> **Information provided**:
────────────────────────────────────────

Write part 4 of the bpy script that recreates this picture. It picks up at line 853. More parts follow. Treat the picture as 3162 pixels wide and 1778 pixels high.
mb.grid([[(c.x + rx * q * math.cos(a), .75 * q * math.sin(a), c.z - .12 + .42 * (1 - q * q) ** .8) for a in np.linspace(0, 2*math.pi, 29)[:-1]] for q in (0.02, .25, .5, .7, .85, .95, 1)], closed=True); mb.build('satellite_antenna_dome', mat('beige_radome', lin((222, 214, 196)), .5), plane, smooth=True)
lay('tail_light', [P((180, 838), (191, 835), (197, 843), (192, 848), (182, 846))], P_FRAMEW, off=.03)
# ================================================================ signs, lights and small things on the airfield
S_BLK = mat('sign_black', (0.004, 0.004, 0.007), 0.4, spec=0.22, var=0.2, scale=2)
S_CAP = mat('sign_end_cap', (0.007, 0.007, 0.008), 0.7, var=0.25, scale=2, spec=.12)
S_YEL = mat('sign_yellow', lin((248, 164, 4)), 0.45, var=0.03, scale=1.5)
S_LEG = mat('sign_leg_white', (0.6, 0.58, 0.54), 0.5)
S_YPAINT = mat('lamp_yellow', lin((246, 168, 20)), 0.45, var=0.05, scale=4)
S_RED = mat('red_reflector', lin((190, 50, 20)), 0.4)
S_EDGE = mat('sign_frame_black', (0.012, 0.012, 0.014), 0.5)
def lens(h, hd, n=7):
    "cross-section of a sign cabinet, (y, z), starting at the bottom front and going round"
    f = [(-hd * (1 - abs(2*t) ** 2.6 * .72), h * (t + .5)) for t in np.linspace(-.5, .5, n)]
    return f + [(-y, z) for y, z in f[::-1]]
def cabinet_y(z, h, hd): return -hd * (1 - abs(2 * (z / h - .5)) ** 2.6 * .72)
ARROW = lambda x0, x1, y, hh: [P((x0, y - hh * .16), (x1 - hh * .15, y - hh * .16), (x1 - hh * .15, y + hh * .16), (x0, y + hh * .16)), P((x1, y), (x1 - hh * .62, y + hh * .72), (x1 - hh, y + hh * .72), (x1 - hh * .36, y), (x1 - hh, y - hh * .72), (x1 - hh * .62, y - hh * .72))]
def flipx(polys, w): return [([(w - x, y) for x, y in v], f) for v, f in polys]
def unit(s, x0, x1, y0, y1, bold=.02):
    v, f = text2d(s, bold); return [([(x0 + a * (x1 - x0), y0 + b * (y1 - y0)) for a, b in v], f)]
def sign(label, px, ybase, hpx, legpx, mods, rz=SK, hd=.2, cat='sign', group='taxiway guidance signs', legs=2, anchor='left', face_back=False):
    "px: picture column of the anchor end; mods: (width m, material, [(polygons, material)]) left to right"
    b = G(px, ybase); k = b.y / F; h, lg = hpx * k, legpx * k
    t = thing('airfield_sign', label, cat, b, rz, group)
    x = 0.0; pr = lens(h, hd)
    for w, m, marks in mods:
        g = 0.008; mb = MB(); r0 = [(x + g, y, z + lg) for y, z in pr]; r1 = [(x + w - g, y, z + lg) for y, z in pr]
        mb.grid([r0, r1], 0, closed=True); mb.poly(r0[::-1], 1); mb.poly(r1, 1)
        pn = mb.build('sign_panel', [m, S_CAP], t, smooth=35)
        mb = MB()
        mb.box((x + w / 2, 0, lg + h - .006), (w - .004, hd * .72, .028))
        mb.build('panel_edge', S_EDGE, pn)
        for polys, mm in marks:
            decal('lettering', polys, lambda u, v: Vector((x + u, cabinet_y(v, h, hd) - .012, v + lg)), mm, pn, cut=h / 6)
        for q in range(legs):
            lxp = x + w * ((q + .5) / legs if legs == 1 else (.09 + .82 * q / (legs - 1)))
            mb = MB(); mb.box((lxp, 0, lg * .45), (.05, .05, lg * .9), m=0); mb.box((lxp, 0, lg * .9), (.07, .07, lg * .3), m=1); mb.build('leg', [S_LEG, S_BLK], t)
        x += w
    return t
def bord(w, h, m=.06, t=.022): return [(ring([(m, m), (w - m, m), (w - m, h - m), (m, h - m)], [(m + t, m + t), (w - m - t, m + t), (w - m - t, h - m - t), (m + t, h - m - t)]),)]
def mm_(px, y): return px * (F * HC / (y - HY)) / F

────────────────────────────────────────

> **Task description**: Copy out the whole listing exactly.

> **Solution**:
Write part 4 of the bpy script that recreates this picture. It picks up at line 853. More parts follow. Treat the picture as 3162 pixels wide and 1778 pixels high.
mb.grid([[(c.x + rx * q * math.cos(a), .75 * q * math.sin(a), c.z - .12 + .42 * (1 - q * q) ** .8) for a in np.linspace(0, 2*math.pi, 29)[:-1]] for q in (0.02, .25, .5, .7, .85, .95, 1)], closed=True); mb.build('satellite_antenna_dome', mat('beige_radome', lin((222, 214, 196)), .5), plane, smooth=True)
lay('tail_light', [P((180, 838), (191, 835), (197, 843), (192, 848), (182, 846))], P_FRAMEW, off=.03)
# ================================================================ signs, lights and small things on the airfield
S_BLK = mat('sign_black', (0.004, 0.004, 0.007), 0.4, spec=0.22, var=0.2, scale=2)
S_CAP = mat('sign_end_cap', (0.007, 0.007, 0.008), 0.7, var=0.25, scale=2, spec=.12)
S_YEL = mat('sign_yellow', lin((248, 164, 4)), 0.45, var=0.03, scale=1.5)
S_LEG = mat('sign_leg_white', (0.6, 0.58, 0.54), 0.5)
S_YPAINT = mat('lamp_yellow', lin((246, 168, 20)), 0.45, var=0.05, scale=4)
S_RED = mat('red_reflector', lin((190, 50, 20)), 0.4)
S_EDGE = mat('sign_frame_black', (0.012, 0.012, 0.014), 0.5)
def lens(h, hd, n=7):
    "cross-section of a sign cabinet, (y, z), starting at the bottom front and going round"
    f = [(-hd * (1 - abs(2*t) ** 2.6 * .72), h * (t + .5)) for t in np.linspace(-.5, .5, n)]
    return f + [(-y, z) for y, z in f[::-1]]
def cabinet_y(z, h, hd): return -hd * (1 - abs(2 * (z / h - .5)) ** 2.6 * .72)
ARROW = lambda x0, x1, y, hh: [P((x0, y - hh * .16), (x1 - hh * .15, y - hh * .16), (x1 - hh * .15, y + hh * .16), (x0, y + hh * .16)), P((x1, y), (x1 - hh * .62, y + hh * .72), (x1 - hh, y + hh * .72), (x1 - hh * .36, y), (x1 - hh, y - hh * .72), (x1 - hh * .62, y - hh * .72))]
def flipx(polys, w): return [([(w - x, y) for x, y in v], f) for v, f in polys]
def unit(s, x0, x1, y0, y1, bold=.02):
    v, f = text2d(s, bold); return [([(x0 + a * (x1 - x0), y0 + b * (y1 - y0)) for a, b in v], f)]
def sign(label, px, ybase, hpx, legpx, mods, rz=SK, hd=.2, cat='sign', group='taxiway guidance signs', legs=2, anchor='left', face_back=False):
    "px: picture column of the anchor end; mods: (width m, material, [(polygons, material)]) left to right"
    b = G(px, ybase); k = b.y / F; h, lg = hpx * k, legpx * k
    t = thing('airfield_sign', label, cat, b, rz, group)
    x = 0.0; pr = lens(h, hd)
    for w, m, marks in mods:
        g = 0.008; mb = MB(); r0 = [(x + g, y, z + lg) for y, z in pr]; r1 = [(x + w - g, y, z + lg) for y, z in pr]
        mb.grid([r0, r1], 0, closed=True); mb.poly(r0[::-1], 1); mb.poly(r1, 1)
        pn = mb.build('sign_panel', [m, S_CAP], t, smooth=35)
        mb = MB()
        mb.box((x + w / 2, 0, lg + h - .006), (w - .004, hd * .72, .028))
        mb.build('panel_edge', S_EDGE, pn)
        for polys, mm in marks:
            decal('lettering', polys, lambda u, v: Vector((x + u, cabinet_y(v, h, hd) - .012, v + lg)), mm, pn, cut=h / 6)
        for q in range(legs):
            lxp = x + w * ((q + .5) / legs if legs == 1 else (.09 + .82 * q / (legs - 1)))
            mb = MB(); mb.box((lxp, 0, lg * .45), (.05, .05, lg * .9), m=0); mb.box((lxp, 0, lg * .9), (.07, .07, lg * .3), m=1); mb.build('leg', [S_LEG, S_BLK], t)
        x += w
    return t
def bord(w, h, m=.06, t=.022): return [(ring([(m, m), (w - m, m), (w - m, h - m), (m, h - m)], [(m + t, m + t), (w - m - t, m + t), (w - m - t, h - m - t), (m + t, h - m - t)]),)]
def mm_(px, y): return px * (F * HC / (y - HY)) / F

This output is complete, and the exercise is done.